In a 2003 speech, Stephen Harper laid out his historical analysis of the conservative movement and made his argument for the direction to be taken. He distinguished between economic conservatism (essentially classical economic liberalism) and social conservatism—the latter deriving from Edmund Burke. Harper argued that, with the triumph of the economic policies of Thatcher and Reagan, and the collapse of communism, the battle for economic conservatism had been won; liberals and even those who still called themselves socialists no longer challenged the primacy of the market.
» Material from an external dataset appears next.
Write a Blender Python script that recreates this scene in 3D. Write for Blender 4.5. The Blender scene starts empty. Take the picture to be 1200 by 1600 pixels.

What remained was the battle for social conservatism: the battle for a society rooted in strong moral values and respect for tradition.
Most commentators believe that Harper and the Conservatives are seen as “scary” because of their social-conservative agenda, and indeed this agenda, as it presently stands, is rejected by many Canadians. However, it seems to me that what may be a greater impediment to Conservative electoral success is the party’s economic conservatism. Most Canadians don’t want Thatcherite economic policies; they don’t want a slash-and-burn approach to taxes and social programs. But a political agenda that supports families and local communities, that is tough on crime, that demands an adequately funded and equipped military, and in general calls for greater personal responsibility in all areas of life, is likely to have wide appeal. Harper is right to point out that liberalism tends to focus on personal liberty to the exclusion of morality. He is right to recognize that there is a widespread hunger for a reinsertion of moral values into public, as well as private, life. Canadian socialism has always had a strong moral underpinning, and it is no coincidence that J. S. Woodsworth and Tommy Douglas were men of strong faith who did not shy from making morality central to their politics. But what democratic socialists have recognized, and what Stephen Harper and the Alberta-firewall crowd do not, is that the unfettered market tends to undermine the possibility of a moral society because it reduces all value to “the bottom line” (because, as Marx and Engels wrote, it drowns every other kind of value in “the icy water of egotistical calculation”).
This is not to reject a role for the market, but to recognize its limitations. What Canada needs—among others things—is a Conservative party that has its roots firmly in the Red Tory tradition: a party that recognizes there is a role for the state in helping the less fortunate in society, in promoting the general welfare through supporting education and culture (it was the Conservative Party that gave us the CBC), and in defending Canada from being assimilated by the economic and cultural forces of the USA. It is now forty years since the publication of George Grant’s Lament for a Nation. (Ron Dart has a summary worth reading.) It’s time for conservatives to rediscover Grant and traditional Canadian conservative values.